Australia’s electricity transition is often described through a single number: the renewable share of generation. That number matters, but it is not the whole system. Long-run NEM data shows a more useful picture—one in which generation, emissions intensity, market value and seasonality move together.
The grid is changing in more than one dimension
Coal was built into the architecture of the National Electricity Market. It supplied large, predictable volumes of electricity and shaped the transmission, market and workforce systems around it. The historical data shows that this legacy still matters. It also shows that the system is no longer static.
Wind and solar have grown from marginal contributors into meaningful parts of the generation mix. Coal’s position has weakened over time, while hydro, gas, batteries and other flexible resources have different roles to play as variable generation expands. The important point is not that one fuel immediately replaces another. It is that the electricity system is moving from a small number of large, controllable generators toward a more diverse and weather-dependent portfolio.
Figure 1 — Long-run generation by fuel type. Export the clearest fuel-mix trend chart from the analysis notebook and use it here as the article’s opening figure.
The transition has a rhythm
Annual totals hide when electricity is produced. The NEM analysis makes the seasonal pattern visible. Solar follows daylight and peaks through the brighter months. Wind has its own seasonal profile. Hydro depends on water availability. Demand itself changes with weather and human routines.

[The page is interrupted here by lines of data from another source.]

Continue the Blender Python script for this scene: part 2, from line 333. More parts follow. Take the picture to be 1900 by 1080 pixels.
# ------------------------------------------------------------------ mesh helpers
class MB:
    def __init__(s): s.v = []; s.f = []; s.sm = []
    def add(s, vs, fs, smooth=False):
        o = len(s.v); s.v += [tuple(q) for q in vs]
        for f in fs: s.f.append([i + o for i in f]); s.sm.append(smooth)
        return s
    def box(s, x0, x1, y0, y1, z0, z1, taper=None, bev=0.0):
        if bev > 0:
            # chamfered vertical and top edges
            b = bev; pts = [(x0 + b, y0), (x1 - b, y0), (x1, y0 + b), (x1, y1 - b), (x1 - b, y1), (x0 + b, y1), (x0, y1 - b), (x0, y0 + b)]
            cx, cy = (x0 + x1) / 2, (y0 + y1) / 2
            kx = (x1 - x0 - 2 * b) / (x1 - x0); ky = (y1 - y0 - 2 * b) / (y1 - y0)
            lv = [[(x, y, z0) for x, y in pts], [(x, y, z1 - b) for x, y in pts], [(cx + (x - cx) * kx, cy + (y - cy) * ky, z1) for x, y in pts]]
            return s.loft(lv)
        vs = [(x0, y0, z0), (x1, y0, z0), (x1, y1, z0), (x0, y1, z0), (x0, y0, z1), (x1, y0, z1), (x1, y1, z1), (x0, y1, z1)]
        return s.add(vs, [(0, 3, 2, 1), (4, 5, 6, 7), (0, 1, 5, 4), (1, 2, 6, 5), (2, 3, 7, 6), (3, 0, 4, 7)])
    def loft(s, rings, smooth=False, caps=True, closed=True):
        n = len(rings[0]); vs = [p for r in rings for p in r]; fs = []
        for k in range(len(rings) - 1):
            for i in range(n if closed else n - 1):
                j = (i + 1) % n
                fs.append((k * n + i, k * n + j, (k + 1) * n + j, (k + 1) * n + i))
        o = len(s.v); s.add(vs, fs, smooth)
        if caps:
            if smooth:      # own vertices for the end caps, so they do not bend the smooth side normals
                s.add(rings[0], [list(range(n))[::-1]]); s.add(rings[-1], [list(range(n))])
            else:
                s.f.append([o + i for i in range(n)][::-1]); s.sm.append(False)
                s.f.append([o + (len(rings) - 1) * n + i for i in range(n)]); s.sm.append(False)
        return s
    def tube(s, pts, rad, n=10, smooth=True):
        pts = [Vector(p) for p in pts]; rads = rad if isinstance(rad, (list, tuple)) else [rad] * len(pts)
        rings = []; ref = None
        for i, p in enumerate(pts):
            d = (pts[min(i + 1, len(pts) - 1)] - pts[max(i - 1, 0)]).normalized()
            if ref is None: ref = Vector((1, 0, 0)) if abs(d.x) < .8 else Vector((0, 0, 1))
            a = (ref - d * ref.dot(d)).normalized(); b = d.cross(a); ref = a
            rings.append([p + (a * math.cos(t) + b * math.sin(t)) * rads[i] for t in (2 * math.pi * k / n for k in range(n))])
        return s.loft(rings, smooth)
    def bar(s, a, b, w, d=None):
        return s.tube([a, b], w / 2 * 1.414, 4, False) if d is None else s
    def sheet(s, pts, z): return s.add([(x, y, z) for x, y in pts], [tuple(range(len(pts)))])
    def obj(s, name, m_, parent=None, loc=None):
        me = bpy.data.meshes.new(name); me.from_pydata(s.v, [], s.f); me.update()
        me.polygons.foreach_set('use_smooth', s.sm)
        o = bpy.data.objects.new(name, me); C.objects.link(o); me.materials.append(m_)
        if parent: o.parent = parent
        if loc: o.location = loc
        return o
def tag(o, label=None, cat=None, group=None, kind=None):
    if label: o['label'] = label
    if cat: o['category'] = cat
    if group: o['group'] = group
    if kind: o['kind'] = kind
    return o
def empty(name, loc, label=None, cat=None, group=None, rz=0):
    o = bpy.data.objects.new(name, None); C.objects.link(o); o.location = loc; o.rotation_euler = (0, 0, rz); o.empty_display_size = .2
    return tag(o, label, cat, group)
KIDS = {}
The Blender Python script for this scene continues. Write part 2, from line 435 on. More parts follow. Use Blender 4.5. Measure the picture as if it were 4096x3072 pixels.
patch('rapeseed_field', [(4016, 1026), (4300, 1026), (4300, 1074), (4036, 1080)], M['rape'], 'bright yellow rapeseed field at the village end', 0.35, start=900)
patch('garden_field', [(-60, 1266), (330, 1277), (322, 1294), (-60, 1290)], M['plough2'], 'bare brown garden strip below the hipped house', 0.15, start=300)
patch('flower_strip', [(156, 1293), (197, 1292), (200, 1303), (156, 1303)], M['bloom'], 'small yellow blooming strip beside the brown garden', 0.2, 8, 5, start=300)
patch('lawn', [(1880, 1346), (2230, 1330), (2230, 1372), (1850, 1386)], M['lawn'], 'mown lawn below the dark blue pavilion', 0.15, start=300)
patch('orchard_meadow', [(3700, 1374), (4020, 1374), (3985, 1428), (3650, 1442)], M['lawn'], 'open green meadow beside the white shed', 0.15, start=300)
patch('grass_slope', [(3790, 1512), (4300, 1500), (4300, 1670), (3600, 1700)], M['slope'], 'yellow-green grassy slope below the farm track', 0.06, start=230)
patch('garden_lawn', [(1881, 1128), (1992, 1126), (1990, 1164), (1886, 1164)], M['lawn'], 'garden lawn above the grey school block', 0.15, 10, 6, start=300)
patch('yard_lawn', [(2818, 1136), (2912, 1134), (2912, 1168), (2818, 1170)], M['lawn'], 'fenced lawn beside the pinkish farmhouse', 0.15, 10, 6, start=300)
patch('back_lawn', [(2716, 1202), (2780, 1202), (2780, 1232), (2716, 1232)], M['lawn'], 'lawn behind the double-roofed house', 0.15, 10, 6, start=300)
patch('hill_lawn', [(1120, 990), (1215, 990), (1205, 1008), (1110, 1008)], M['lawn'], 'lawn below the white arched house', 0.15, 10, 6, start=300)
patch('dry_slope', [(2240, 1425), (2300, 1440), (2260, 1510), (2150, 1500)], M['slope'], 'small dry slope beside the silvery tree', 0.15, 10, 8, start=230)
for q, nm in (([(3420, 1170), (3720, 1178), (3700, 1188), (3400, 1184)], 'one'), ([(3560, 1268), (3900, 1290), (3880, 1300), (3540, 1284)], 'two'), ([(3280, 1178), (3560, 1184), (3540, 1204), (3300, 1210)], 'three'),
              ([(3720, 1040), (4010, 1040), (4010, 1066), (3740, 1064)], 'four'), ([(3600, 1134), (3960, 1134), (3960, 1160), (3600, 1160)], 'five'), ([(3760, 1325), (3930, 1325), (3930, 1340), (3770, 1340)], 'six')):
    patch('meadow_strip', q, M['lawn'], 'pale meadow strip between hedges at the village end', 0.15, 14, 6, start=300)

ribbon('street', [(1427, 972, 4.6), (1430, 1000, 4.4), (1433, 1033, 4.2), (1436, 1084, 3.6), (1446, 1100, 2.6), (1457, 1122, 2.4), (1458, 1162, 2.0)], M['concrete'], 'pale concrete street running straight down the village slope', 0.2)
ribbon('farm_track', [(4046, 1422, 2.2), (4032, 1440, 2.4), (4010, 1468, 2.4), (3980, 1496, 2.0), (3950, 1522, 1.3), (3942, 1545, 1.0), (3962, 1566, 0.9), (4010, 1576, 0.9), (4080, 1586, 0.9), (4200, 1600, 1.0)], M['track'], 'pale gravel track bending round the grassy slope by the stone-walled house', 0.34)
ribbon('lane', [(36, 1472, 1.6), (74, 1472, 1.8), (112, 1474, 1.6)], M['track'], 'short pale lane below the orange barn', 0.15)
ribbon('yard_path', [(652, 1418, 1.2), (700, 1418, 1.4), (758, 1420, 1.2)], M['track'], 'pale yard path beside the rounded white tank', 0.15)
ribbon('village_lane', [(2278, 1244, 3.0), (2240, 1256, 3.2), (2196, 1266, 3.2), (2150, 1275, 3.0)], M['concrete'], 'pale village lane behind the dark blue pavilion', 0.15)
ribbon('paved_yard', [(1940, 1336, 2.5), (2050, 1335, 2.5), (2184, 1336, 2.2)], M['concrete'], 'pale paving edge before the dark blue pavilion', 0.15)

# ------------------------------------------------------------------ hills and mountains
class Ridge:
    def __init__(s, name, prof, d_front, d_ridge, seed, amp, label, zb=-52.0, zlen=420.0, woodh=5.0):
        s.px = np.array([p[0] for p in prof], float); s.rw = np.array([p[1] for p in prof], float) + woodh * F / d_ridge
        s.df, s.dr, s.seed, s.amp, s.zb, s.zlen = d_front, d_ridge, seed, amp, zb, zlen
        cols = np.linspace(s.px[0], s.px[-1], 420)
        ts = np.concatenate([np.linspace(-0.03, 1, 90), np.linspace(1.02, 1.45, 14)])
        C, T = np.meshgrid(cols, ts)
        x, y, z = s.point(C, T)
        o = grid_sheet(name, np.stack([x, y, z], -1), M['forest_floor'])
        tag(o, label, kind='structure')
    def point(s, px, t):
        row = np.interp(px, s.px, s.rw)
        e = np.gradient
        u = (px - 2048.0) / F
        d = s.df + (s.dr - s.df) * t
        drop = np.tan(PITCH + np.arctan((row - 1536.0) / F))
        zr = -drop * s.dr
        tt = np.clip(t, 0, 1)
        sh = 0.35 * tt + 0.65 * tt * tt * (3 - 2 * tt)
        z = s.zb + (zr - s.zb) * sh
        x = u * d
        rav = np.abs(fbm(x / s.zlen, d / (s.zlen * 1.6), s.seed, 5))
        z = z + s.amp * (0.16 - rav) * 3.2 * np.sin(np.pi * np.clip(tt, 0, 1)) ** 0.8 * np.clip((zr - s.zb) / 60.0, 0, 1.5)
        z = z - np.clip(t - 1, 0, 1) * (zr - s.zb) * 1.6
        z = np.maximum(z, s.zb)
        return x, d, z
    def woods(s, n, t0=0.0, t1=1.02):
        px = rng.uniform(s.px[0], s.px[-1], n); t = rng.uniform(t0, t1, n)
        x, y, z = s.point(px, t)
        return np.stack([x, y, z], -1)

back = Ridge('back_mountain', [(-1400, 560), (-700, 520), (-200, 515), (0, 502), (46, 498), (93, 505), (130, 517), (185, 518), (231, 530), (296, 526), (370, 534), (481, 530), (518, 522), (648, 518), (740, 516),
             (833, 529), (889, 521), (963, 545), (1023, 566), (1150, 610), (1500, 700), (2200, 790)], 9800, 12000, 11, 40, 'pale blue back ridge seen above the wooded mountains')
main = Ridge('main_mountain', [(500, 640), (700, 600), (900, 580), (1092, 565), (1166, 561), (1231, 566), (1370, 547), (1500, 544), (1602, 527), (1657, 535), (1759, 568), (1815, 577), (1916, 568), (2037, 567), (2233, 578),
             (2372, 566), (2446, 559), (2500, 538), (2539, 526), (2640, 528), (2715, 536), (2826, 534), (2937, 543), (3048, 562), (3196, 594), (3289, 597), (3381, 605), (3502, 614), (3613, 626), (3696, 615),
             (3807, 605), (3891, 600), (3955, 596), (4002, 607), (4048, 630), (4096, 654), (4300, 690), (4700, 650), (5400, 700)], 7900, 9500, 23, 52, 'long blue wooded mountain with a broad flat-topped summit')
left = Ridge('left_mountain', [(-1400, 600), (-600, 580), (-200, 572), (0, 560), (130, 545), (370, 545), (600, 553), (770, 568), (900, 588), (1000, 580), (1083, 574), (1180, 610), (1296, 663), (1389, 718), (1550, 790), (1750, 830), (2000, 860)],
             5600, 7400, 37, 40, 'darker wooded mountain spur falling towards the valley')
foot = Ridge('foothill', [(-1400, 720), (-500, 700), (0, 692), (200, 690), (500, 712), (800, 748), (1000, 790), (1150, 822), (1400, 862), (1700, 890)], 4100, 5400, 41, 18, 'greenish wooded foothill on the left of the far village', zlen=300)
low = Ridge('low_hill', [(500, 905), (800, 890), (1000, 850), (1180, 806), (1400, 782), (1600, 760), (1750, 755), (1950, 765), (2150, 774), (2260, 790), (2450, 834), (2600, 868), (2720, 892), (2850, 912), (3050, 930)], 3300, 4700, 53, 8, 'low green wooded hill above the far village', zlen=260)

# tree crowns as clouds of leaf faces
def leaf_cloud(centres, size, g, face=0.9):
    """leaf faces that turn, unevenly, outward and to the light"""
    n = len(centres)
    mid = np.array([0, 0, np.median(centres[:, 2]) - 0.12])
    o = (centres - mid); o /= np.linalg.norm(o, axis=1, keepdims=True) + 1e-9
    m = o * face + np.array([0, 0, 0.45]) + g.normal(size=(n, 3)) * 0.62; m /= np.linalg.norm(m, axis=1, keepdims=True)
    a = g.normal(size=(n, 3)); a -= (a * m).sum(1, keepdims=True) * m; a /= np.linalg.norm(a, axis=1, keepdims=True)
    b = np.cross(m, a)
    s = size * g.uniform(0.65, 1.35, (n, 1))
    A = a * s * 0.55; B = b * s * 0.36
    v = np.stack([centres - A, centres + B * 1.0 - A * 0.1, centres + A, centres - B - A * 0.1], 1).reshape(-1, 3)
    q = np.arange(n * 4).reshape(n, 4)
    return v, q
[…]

These patterns are not a weakness in renewables; they are design conditions for the next grid. A system with varied generation sources can be more resilient, but it needs transmission to move energy across regions, storage to shift energy across time, and flexible demand to make use of abundant low-cost generation when it is available.
Figure 1. Seasonal generation patterns differ by technology, which makes a balanced portfolio more valuable than any single resource on its own.
Emissions intensity is the decision lens
Generation volume alone cannot describe progress. The carbon intensity of each technology matters, as does the role it plays during different conditions. Coal remains emissions-intensive. Gas can provide flexibility but is not a zero-emissions endpoint. Wind, solar, hydro and storage reduce emissions in different ways and at different times.
This is why the transition should be judged as a system. Replacing generation is only part of the job. The new system must still keep the lights on, manage peaks, cope with weather variation and deliver energy at an acceptable cost.
Figure 2. Carbon intensity differs sharply by technology, making the generation mix a central transition question.
What the data suggests next
The analysis points to three practical questions.
First, can transmission connect renewable-resource regions with demand fast enough? Second, can storage and flexible demand absorb the changing daily and seasonal profile of generation? Third, how will market value change as more low-marginal-cost electricity enters the system?
Those questions are not a postscript to the transition. They are the transition. Australia has moved beyond asking whether renewable generation can grow. The more consequential challenge is building the grid that lets it do its best work.
Method and limitations
This article combines the two NEM analyses in the accompanying notebook. It uses historical, aggregate market data to compare generation, emissions, value and seasonality by fuel type. Aggregate data is powerful for identifying long-run patterns, but it cannot show every regional constraint, dispatch event, transmission bottleneck or consumer outcome. The conclusions should therefore be read as system-level evidence and a prompt for more detailed local analysis.